#### [What is expected]
Please write out the complete listing that follows, exactly as it reads.

#### [Data segment]
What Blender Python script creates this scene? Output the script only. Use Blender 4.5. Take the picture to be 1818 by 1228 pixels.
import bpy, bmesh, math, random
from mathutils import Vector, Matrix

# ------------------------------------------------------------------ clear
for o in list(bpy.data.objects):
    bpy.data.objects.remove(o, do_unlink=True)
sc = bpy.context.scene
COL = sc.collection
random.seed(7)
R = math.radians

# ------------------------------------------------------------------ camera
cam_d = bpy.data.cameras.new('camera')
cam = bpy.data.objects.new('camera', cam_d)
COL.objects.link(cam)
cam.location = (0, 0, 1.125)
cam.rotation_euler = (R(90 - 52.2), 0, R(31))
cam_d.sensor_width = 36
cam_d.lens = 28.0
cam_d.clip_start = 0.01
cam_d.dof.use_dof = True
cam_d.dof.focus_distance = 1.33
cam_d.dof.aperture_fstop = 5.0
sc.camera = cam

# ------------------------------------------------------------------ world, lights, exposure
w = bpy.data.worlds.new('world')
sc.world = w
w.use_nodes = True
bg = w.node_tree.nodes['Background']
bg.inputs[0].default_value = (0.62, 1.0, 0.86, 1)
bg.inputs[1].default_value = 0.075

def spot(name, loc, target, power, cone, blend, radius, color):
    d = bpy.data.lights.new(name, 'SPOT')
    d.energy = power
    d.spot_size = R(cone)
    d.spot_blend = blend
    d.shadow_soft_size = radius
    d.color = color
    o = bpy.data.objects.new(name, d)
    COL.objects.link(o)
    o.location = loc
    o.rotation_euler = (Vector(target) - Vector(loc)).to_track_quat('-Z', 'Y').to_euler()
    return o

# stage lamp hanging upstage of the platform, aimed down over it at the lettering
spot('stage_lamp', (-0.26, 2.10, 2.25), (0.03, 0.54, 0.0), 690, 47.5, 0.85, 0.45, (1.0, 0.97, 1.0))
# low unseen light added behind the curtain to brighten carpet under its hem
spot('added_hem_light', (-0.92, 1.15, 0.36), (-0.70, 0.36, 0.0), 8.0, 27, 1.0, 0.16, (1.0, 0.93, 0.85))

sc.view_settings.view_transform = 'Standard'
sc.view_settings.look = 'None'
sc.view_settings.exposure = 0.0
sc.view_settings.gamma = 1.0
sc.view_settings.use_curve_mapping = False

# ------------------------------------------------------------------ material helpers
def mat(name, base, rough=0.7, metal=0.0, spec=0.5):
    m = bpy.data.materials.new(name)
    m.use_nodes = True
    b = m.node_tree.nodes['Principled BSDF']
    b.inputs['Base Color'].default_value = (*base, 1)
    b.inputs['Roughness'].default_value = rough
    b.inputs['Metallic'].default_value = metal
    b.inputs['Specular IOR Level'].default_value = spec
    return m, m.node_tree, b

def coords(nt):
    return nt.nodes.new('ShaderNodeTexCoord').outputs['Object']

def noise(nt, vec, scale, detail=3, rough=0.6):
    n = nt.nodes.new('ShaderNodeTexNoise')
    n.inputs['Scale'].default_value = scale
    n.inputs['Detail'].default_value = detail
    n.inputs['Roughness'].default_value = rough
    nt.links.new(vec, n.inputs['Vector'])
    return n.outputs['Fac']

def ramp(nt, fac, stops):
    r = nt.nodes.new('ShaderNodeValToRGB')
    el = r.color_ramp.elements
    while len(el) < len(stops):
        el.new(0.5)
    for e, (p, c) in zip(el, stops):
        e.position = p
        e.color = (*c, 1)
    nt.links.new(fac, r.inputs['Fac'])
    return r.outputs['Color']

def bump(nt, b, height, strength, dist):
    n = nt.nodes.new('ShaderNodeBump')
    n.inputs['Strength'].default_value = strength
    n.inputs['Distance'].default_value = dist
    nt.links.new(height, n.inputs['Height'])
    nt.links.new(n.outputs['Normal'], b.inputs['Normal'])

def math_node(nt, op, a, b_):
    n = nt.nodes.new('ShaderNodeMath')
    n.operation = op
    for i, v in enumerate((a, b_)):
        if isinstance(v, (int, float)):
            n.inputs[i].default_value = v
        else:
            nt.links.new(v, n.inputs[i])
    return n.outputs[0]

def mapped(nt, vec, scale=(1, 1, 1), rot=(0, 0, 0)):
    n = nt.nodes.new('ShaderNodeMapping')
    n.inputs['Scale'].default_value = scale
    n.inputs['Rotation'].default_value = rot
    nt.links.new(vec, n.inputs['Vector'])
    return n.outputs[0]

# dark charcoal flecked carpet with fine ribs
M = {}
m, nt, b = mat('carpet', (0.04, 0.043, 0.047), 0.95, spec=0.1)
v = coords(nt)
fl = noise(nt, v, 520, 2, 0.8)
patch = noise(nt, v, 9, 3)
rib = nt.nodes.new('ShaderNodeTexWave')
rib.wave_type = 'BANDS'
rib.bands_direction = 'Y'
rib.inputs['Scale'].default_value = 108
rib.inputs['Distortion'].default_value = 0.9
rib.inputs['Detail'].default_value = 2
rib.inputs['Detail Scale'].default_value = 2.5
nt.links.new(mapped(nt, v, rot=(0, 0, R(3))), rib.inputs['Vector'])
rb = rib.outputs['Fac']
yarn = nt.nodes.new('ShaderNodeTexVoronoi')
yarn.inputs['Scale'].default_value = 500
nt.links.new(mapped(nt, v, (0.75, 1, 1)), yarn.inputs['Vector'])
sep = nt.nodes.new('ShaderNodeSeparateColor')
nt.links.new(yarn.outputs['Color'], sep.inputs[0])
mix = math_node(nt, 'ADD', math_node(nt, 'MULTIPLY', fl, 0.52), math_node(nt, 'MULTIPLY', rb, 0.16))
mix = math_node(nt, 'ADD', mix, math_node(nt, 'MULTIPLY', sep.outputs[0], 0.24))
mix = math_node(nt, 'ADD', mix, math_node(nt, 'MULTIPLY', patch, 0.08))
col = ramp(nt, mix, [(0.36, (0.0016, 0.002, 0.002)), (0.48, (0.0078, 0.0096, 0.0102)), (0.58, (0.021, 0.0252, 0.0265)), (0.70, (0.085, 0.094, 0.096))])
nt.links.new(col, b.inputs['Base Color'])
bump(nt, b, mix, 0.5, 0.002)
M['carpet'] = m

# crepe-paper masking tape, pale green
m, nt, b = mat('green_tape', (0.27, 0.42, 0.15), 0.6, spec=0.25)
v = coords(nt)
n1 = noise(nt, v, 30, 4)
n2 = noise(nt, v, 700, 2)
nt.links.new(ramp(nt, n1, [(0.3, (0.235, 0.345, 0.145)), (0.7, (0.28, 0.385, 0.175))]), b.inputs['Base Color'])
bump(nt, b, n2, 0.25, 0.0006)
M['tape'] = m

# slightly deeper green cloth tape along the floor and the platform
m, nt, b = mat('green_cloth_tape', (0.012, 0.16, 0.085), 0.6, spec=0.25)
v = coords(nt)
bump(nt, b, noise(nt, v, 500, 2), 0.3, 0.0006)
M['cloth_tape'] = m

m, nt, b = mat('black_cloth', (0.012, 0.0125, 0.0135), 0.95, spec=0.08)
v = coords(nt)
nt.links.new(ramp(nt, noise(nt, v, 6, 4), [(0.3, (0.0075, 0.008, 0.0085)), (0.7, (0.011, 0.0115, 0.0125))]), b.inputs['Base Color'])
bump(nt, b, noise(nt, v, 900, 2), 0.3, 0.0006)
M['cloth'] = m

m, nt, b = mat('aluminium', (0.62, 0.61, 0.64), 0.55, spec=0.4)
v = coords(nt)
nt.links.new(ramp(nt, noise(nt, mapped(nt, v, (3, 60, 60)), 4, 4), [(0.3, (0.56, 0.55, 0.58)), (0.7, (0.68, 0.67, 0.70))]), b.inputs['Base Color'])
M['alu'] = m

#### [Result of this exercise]
What Blender Python script creates this scene? Output the script only. Use Blender 4.5. Take the picture to be 1818 by 1228 pixels.
import bpy, bmesh, math, random
from mathutils import Vector, Matrix

# ------------------------------------------------------------------ clear
for o in list(bpy.data.objects):
    bpy.data.objects.remove(o, do_unlink=True)
sc = bpy.context.scene
COL = sc.collection
random.seed(7)
R = math.radians

# ------------------------------------------------------------------ camera
cam_d = bpy.data.cameras.new('camera')
cam = bpy.data.objects.new('camera', cam_d)
COL.objects.link(cam)
cam.location = (0, 0, 1.125)
cam.rotation_euler = (R(90 - 52.2), 0, R(31))
cam_d.sensor_width = 36
cam_d.lens = 28.0
cam_d.clip_start = 0.01
cam_d.dof.use_dof = True
cam_d.dof.focus_distance = 1.33
cam_d.dof.aperture_fstop = 5.0
sc.camera = cam

# ------------------------------------------------------------------ world, lights, exposure
w = bpy.data.worlds.new('world')
sc.world = w
w.use_nodes = True
bg = w.node_tree.nodes['Background']
bg.inputs[0].default_value = (0.62, 1.0, 0.86, 1)
bg.inputs[1].default_value = 0.075

def spot(name, loc, target, power, cone, blend, radius, color):
    d = bpy.data.lights.new(name, 'SPOT')
    d.energy = power
    d.spot_size = R(cone)
    d.spot_blend = blend
    d.shadow_soft_size = radius
    d.color = color
    o = bpy.data.objects.new(name, d)
    COL.objects.link(o)
    o.location = loc
    o.rotation_euler = (Vector(target) - Vector(loc)).to_track_quat('-Z', 'Y').to_euler()
    return o

# stage lamp hanging upstage of the platform, aimed down over it at the lettering
spot('stage_lamp', (-0.26, 2.10, 2.25), (0.03, 0.54, 0.0), 690, 47.5, 0.85, 0.45, (1.0, 0.97, 1.0))
# low unseen light added behind the curtain to brighten carpet under its hem
spot('added_hem_light', (-0.92, 1.15, 0.36), (-0.70, 0.36, 0.0), 8.0, 27, 1.0, 0.16, (1.0, 0.93, 0.85))

sc.view_settings.view_transform = 'Standard'
sc.view_settings.look = 'None'
sc.view_settings.exposure = 0.0
sc.view_settings.gamma = 1.0
sc.view_settings.use_curve_mapping = False

# ------------------------------------------------------------------ material helpers
def mat(name, base, rough=0.7, metal=0.0, spec=0.5):
    m = bpy.data.materials.new(name)
    m.use_nodes = True
    b = m.node_tree.nodes['Principled BSDF']
    b.inputs['Base Color'].default_value = (*base, 1)
    b.inputs['Roughness'].default_value = rough
    b.inputs['Metallic'].default_value = metal
    b.inputs['Specular IOR Level'].default_value = spec
    return m, m.node_tree, b

def coords(nt):
    return nt.nodes.new('ShaderNodeTexCoord').outputs['Object']

def noise(nt, vec, scale, detail=3, rough=0.6):
    n = nt.nodes.new('ShaderNodeTexNoise')
    n.inputs['Scale'].default_value = scale
    n.inputs['Detail'].default_value = detail
    n.inputs['Roughness'].default_value = rough
    nt.links.new(vec, n.inputs['Vector'])
    return n.outputs['Fac']

def ramp(nt, fac, stops):
    r = nt.nodes.new('ShaderNodeValToRGB')
    el = r.color_ramp.elements
    while len(el) < len(stops):
        el.new(0.5)
    for e, (p, c) in zip(el, stops):
        e.position = p
        e.color = (*c, 1)
    nt.links.new(fac, r.inputs['Fac'])
    return r.outputs['Color']

def bump(nt, b, height, strength, dist):
    n = nt.nodes.new('ShaderNodeBump')
    n.inputs['Strength'].default_value = strength
    n.inputs['Distance'].default_value = dist
    nt.links.new(height, n.inputs['Height'])
    nt.links.new(n.outputs['Normal'], b.inputs['Normal'])

def math_node(nt, op, a, b_):
    n = nt.nodes.new('ShaderNodeMath')
    n.operation = op
    for i, v in enumerate((a, b_)):
        if isinstance(v, (int, float)):
            n.inputs[i].default_value = v
        else:
            nt.links.new(v, n.inputs[i])
    return n.outputs[0]

def mapped(nt, vec, scale=(1, 1, 1), rot=(0, 0, 0)):
    n = nt.nodes.new('ShaderNodeMapping')
    n.inputs['Scale'].default_value = scale
    n.inputs['Rotation'].default_value = rot
    nt.links.new(vec, n.inputs['Vector'])
    return n.outputs[0]

# dark charcoal flecked carpet with fine ribs
M = {}
m, nt, b = mat('carpet', (0.04, 0.043, 0.047), 0.95, spec=0.1)
v = coords(nt)
fl = noise(nt, v, 520, 2, 0.8)
patch = noise(nt, v, 9, 3)
rib = nt.nodes.new('ShaderNodeTexWave')
rib.wave_type = 'BANDS'
rib.bands_direction = 'Y'
rib.inputs['Scale'].default_value = 108
rib.inputs['Distortion'].default_value = 0.9
rib.inputs['Detail'].default_value = 2
rib.inputs['Detail Scale'].default_value = 2.5
nt.links.new(mapped(nt, v, rot=(0, 0, R(3))), rib.inputs['Vector'])
rb = rib.outputs['Fac']
yarn = nt.nodes.new('ShaderNodeTexVoronoi')
yarn.inputs['Scale'].default_value = 500
nt.links.new(mapped(nt, v, (0.75, 1, 1)), yarn.inputs['Vector'])
sep = nt.nodes.new('ShaderNodeSeparateColor')
nt.links.new(yarn.outputs['Color'], sep.inputs[0])
mix = math_node(nt, 'ADD', math_node(nt, 'MULTIPLY', fl, 0.52), math_node(nt, 'MULTIPLY', rb, 0.16))
mix = math_node(nt, 'ADD', mix, math_node(nt, 'MULTIPLY', sep.outputs[0], 0.24))
mix = math_node(nt, 'ADD', mix, math_node(nt, 'MULTIPLY', patch, 0.08))
col = ramp(nt, mix, [(0.36, (0.0016, 0.002, 0.002)), (0.48, (0.0078, 0.0096, 0.0102)), (0.58, (0.021, 0.0252, 0.0265)), (0.70, (0.085, 0.094, 0.096))])
nt.links.new(col, b.inputs['Base Color'])
bump(nt, b, mix, 0.5, 0.002)
M['carpet'] = m

# crepe-paper masking tape, pale green
m, nt, b = mat('green_tape', (0.27, 0.42, 0.15), 0.6, spec=0.25)
v = coords(nt)
n1 = noise(nt, v, 30, 4)
n2 = noise(nt, v, 700, 2)
nt.links.new(ramp(nt, n1, [(0.3, (0.235, 0.345, 0.145)), (0.7, (0.28, 0.385, 0.175))]), b.inputs['Base Color'])
bump(nt, b, n2, 0.25, 0.0006)
M['tape'] = m

# slightly deeper green cloth tape along the floor and the platform
m, nt, b = mat('green_cloth_tape', (0.012, 0.16, 0.085), 0.6, spec=0.25)
v = coords(nt)
bump(nt, b, noise(nt, v, 500, 2), 0.3, 0.0006)
M['cloth_tape'] = m

m, nt, b = mat('black_cloth', (0.012, 0.0125, 0.0135), 0.95, spec=0.08)
v = coords(nt)
nt.links.new(ramp(nt, noise(nt, v, 6, 4), [(0.3, (0.0075, 0.008, 0.0085)), (0.7, (0.011, 0.0115, 0.0125))]), b.inputs['Base Color'])
bump(nt, b, noise(nt, v, 900, 2), 0.3, 0.0006)
M['cloth'] = m

m, nt, b = mat('aluminium', (0.62, 0.61, 0.64), 0.55, spec=0.4)
v = coords(nt)
nt.links.new(ramp(nt, noise(nt, mapped(nt, v, (3, 60, 60)), 4, 4), [(0.3, (0.56, 0.55, 0.58)), (0.7, (0.68, 0.67, 0.70))]), b.inputs['Base Color'])
M['alu'] = m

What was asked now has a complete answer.